Comprometido como un corresponsal de guerra, empieza a empaparse del día a día de cainísmo y venganza que derrota a la humanidad. No existe misericordia entre los garrotazos. Excesos y violaciones que empobrecen. Esta rutina de desgaste moral decepciona y enferma al pintor, el cual, tres años antes de su muerte escribe una carta a su amigo Joaquín María Ferrer diciendo: "Agradézcame usted mucho estas malas letras, porque ni vista, ni pulso, ni pluma, ni tintero, todo me falta y sólo la voluntad me sobra". Es la voluntad la salvación artística de Goya, que no se pierde cuando no hay orden, sino que él sigue el dictamen de su creación. 

Goya se había envenenado con la preparación durante años del blanco albayalde con el que pintó tanto en su primera etapa. Rico en plomo, este compuesto inhalado en el proceso de majado conllevó a asentarlo en su sordera y delirio. Esto lo hizo adoptar una sensibilidad mayor, yendo más allá de lo físico, de lo carnal. Era el aura y la atmósfera. El temor y la pena. La prisión y la condena. Criticó la indolencia, la vejación con la vejez y la insultante opresión hacia las mujeres. En sus dibujos acompañó frases afiladas que punzaban en la conciencia. Ingenió pintura y literatura para hacer del arte un vehículo que pudiera hacer reflexionar a sus coetáneos. Él era la fábula, en un instante, con todas sus criaturas.

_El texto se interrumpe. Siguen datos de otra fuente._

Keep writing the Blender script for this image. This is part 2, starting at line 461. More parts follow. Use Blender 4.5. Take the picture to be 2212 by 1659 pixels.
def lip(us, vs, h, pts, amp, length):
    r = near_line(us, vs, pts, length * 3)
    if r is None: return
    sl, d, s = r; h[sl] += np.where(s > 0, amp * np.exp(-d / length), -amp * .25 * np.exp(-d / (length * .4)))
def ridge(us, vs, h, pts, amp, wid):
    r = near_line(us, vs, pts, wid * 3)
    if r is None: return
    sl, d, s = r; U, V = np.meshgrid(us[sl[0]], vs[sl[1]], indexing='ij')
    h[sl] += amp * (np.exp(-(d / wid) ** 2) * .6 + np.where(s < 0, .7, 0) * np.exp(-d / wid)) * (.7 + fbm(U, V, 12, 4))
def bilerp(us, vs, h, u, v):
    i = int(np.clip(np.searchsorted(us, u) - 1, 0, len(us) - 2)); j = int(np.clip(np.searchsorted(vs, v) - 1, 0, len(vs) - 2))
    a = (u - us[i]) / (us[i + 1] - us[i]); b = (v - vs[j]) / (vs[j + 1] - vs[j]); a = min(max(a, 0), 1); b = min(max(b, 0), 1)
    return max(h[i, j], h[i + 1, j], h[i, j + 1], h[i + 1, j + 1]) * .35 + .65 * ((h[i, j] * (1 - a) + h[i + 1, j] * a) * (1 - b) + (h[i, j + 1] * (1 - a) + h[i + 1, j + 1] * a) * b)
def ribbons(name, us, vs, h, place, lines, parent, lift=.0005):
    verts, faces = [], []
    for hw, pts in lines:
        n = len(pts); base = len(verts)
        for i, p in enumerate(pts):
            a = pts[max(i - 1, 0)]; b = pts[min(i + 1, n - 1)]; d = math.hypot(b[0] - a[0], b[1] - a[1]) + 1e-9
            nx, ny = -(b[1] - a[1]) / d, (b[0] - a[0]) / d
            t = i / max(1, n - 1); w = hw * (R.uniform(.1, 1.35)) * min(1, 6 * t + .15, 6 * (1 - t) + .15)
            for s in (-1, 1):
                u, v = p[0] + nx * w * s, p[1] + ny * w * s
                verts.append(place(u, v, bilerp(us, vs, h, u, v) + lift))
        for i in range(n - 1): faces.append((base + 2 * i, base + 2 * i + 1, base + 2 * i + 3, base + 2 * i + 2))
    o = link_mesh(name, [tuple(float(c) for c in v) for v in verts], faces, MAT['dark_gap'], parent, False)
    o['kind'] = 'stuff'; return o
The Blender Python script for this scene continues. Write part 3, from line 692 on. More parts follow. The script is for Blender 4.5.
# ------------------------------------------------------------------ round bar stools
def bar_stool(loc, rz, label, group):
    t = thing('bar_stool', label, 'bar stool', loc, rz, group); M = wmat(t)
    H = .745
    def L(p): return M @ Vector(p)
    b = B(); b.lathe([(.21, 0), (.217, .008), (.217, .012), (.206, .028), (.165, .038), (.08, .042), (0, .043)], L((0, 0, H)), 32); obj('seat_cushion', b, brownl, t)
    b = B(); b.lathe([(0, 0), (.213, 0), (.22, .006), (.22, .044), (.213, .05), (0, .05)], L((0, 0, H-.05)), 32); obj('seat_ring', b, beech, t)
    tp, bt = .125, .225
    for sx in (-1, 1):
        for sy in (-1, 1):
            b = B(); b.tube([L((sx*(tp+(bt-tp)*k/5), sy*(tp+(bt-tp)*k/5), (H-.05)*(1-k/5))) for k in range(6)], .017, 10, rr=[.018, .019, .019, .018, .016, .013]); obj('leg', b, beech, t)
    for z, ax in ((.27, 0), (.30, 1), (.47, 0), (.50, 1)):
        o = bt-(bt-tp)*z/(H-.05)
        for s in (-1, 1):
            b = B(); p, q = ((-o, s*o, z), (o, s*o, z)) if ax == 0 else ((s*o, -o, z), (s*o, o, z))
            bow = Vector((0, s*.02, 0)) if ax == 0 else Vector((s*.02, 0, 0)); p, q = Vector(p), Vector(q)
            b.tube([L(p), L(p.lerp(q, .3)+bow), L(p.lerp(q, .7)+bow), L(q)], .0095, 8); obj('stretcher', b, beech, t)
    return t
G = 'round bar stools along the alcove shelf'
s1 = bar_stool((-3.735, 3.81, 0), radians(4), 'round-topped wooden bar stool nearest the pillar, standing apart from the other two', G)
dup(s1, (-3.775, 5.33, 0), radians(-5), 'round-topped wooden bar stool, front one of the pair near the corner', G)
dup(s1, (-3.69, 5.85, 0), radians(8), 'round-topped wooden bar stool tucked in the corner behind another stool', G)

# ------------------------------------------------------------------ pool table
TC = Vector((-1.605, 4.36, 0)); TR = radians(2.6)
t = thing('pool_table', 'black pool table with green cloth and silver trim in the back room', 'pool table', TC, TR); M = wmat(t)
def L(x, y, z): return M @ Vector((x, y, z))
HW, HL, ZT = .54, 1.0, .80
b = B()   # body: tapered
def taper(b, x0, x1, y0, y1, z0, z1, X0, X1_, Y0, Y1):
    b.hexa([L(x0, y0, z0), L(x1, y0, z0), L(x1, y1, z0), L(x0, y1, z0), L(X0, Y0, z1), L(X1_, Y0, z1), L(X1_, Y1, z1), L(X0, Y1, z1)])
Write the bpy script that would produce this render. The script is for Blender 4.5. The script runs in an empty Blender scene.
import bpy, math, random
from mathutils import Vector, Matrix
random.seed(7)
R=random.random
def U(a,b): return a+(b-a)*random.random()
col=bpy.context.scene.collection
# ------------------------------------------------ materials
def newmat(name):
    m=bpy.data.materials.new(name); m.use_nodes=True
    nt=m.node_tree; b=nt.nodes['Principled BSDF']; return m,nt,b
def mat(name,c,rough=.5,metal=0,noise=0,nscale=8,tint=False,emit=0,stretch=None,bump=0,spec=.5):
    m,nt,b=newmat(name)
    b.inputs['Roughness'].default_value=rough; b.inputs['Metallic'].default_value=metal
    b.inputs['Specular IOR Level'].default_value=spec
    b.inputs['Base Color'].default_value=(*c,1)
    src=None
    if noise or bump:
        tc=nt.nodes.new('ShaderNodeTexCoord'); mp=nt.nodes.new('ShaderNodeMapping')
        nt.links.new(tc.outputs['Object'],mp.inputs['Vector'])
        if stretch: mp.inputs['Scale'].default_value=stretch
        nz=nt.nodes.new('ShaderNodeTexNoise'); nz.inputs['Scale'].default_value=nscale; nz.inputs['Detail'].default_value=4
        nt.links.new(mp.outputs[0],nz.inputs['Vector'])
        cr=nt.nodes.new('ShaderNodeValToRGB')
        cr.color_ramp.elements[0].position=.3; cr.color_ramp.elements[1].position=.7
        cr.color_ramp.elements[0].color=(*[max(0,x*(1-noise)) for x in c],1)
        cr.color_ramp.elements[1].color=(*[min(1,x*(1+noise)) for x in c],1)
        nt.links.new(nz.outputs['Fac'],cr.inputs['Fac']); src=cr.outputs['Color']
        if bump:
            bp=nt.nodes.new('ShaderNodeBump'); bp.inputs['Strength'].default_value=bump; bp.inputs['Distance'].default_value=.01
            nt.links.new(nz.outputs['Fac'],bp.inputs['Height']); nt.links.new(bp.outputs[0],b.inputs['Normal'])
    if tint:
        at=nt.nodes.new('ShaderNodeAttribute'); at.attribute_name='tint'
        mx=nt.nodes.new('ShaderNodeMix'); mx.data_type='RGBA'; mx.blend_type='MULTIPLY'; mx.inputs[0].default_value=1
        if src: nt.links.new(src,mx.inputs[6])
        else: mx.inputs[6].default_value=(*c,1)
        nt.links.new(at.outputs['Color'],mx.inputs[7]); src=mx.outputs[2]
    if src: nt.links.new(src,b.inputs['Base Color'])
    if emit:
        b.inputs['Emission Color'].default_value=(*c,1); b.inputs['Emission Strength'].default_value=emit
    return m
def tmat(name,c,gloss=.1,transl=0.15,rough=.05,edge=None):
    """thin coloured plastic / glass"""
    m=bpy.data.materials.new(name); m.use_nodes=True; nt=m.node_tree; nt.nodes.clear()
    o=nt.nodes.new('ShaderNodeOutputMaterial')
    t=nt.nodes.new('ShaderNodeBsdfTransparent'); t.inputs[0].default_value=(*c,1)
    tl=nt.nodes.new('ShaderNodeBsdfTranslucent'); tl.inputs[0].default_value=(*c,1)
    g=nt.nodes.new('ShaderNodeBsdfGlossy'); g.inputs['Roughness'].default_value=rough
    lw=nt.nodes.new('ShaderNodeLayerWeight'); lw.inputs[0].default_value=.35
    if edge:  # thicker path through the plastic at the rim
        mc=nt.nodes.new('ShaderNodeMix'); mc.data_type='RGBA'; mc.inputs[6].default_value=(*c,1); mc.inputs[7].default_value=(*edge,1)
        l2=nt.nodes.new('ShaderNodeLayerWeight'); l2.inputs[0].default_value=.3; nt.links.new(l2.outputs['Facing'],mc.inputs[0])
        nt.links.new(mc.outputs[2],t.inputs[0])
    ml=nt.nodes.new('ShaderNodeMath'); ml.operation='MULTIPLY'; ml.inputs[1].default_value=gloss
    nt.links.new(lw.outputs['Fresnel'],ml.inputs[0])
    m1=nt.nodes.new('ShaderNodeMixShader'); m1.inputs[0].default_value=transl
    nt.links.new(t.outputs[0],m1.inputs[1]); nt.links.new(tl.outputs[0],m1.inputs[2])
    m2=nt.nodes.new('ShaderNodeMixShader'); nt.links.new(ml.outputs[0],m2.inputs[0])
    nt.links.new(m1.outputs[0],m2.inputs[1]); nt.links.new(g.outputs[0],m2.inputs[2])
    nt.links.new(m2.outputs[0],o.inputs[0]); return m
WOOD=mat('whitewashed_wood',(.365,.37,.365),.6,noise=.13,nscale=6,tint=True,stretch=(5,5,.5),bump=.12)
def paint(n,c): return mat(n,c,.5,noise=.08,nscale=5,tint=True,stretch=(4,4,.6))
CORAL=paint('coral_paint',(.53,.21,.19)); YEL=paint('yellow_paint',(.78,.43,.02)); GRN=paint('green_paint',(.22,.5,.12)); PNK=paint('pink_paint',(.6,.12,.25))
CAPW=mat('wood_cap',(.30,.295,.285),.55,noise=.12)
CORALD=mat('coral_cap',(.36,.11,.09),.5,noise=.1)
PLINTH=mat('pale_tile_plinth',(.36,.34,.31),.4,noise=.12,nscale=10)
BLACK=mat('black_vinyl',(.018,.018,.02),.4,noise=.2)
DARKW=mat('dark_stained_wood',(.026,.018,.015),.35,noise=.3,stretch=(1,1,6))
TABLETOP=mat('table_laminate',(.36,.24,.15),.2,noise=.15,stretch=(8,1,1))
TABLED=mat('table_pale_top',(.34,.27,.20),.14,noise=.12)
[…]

En 1815, aun habiendo pasado la depuración de Fernando VII, el rey lo jubila y lo sustituye por Vicente López. Éste revés sacudió en tormento las esperanzas de Goya por conquistar la corte, como lo había hecho con Carlos IV. Recluido en la nueva Quinta del Sordo, hace un ejercicio íntimo de pintar frescos de la propia finca por expiar o materializar sus miedos y perturbaciones. Justo a la entrada, en el recibidor, pintó a Doña Leocadia Zorrilla con mantilla, una mujer meditando enlutada sobre la muerte. Ausente, sin carácter en el rostro, pareciera un ánima que señala y augura la presencia inexcusable de la parca. Una espera fiel y constante. Un destino consciente para el maestro por su abandono y vejez para el que sólo el tiempo sería árbitro de sus últimos momentos. Cuando todo estaba hecho, las pinturas negras cobran vida. 

La segunda pintura negra es Saturno devorando a su hijo. Nace el expresionismo. Goya va más allá de toda representación. Reina el hecho, la acción. El poder ha consumido sus hijos, un mensaje político. No es algo casual. Hay una intención. Saturno con alevosía y premeditación actúa. Y todo este miedo, esta sensación amedrantada de ser castigados se ve en el resto de frescos como El Aquelarre en los que la población se reúne pavorosa enfrente del mismo mal. En cada sala del palacete existe una presencia retratada por Goya. Vigilado por sus pesadillas hasta que se exiliase a Burdeos. La razón que tanto se invocaba, idolatraba y perseguía dónde está. Dónde quedó la salvación. En la ausencia de la luz, todas las bestias impacientes salen de sus cavernas e imperan. El sueño de la razón produce monstruos.